Koreksi
Subsidi
Bambang Soesatyo ; Anggota Komisi III DPR RI,
Wakil Ketua Umum Kadin Indonesia Internasional
|
KORAN
SINDO, 08 Agustus 2014
Koreksi atas salah kelola distribusi bahan bakar minyak (BBM)
bersubsidi sudah dimulai. Tujuan besar dari koreksi ini tentu saja bukan
sekadar potret Anggaran Pendapatan dan Belanja Negara (APBN) yang sehat.
Koreksi ini harus memulihkan kekuatan negara untuk membangun di
segala bidang dan aspek kehidupan rakyat. Bertindak atas nama pemerintah,
Badan Pengatur Hilir Minyak dan Gas Bumi (BPH Migas) dan PT Pertamina mulai
mengendalikan konsumsi BBM bersubsidi. Sejak 1 Agustus 2014, Pertamina
menghentikan penyaluran solar bersubsidi di 26 stasiun pengisian bahan bakar
untuk umum (SPBU) di wilayah Jakarta Pusat.
Berlanjut pada 4 Agustus, ketika Pertamina minta semua SPBU di
Jawa, Sumatera, Kalimantan, dan Bali hanya menjual solar bersubsidi sejak
pukul 08.00 hingga pukul 18.00 di kluster-kluster tertentu.
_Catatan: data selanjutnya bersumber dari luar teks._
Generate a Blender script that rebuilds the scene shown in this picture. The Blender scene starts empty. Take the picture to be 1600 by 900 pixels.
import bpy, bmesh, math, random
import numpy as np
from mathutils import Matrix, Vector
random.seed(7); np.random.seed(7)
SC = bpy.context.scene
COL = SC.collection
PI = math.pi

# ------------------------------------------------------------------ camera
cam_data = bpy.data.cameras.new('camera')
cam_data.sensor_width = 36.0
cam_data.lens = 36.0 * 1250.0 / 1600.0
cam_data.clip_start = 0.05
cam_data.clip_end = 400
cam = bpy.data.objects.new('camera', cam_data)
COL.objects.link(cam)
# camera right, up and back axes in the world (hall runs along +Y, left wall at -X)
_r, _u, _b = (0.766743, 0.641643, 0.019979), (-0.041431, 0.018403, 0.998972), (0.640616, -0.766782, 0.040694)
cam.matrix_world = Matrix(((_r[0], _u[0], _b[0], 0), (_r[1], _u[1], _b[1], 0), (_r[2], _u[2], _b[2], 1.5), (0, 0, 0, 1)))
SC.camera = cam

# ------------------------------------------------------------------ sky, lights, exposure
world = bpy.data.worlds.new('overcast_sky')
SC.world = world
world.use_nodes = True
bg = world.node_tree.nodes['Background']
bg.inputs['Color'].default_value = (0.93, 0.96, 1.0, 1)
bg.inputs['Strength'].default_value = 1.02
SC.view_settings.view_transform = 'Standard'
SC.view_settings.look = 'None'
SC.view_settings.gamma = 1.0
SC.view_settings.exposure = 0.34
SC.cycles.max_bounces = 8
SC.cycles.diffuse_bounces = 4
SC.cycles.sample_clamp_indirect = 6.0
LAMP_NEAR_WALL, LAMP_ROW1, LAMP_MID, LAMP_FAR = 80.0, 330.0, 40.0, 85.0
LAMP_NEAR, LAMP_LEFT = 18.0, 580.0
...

Lalu, 29 unit
SPBU di jalan tol mulai 6 Agustus 2014 diperintahkan tidak lagi menjual
premium bersubsidi. Bisa dipastikan bahwa pengendalian konsumsi BBM
bersubsidi ini akan menimbulkan beberapa ekses yang temporer. Untuk
mengantisipasi ekses itu, semua pemerintah daerah (Pemda) dan Pertamina di
setiap wilayah harus koordinatif.
Kalau perlu, diperkuat dengan satuan kerja bersama yang
responsif. Pengendalian solar bersubsidi di Jakarta pusat misalnya, bukan
tidak mungkin akan mengganggu lalu lintas manusia, terutama mereka yang
menggunakan angkutan umum. Apalagi, dampak pengendalian ini akan dirasakan masyarakat
yang baru mulai kembali beraktivitas setelah libur Lebaran. Jangan sampai armada
angkutan umum, utamanya bus, tidak bisa beroperasi karena alasan langkanya
solar bersubsidi. Aspek lain yang juga harus dijaga adalah kelancaran
distribusi barang dengan moda angkutan darat.
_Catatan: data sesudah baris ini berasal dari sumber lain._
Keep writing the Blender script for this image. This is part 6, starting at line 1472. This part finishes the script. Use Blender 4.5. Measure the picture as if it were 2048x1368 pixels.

Kelancaran arus distribusi barang bisa terganggu jika
sosialisasi pembatasan penjualan solar bersubsidi tidak maksimal dan tidak
merata. Mau tak mau, Pertamina dan semua pemda harus all out menyebarluaskan
informasi tentang pembatasan jam penjualan itu. Pengendalian konsumsi BBM
bersubsidi ini bukan lagi sekadar corporate
action Pertamina. Di dalamnya terkandung keberanian dan kebijakan politik
pemerintah mengoreksi kesalahan distribusi BBM bersubsidi yang telah
berlangsung puluhan tahun. Pembiaran atas salah distribusi BBM bersubsidi itu
adalah potret ketidakadilan yang dipraktikkan semua rezim pemerintahan di
negara ini.
Tidak adil karena lebih dari 80% barang bersubsidi itu justru
dinikmati oleh elemen-elemen masyarakat yang sesungguhnya tidak berhak.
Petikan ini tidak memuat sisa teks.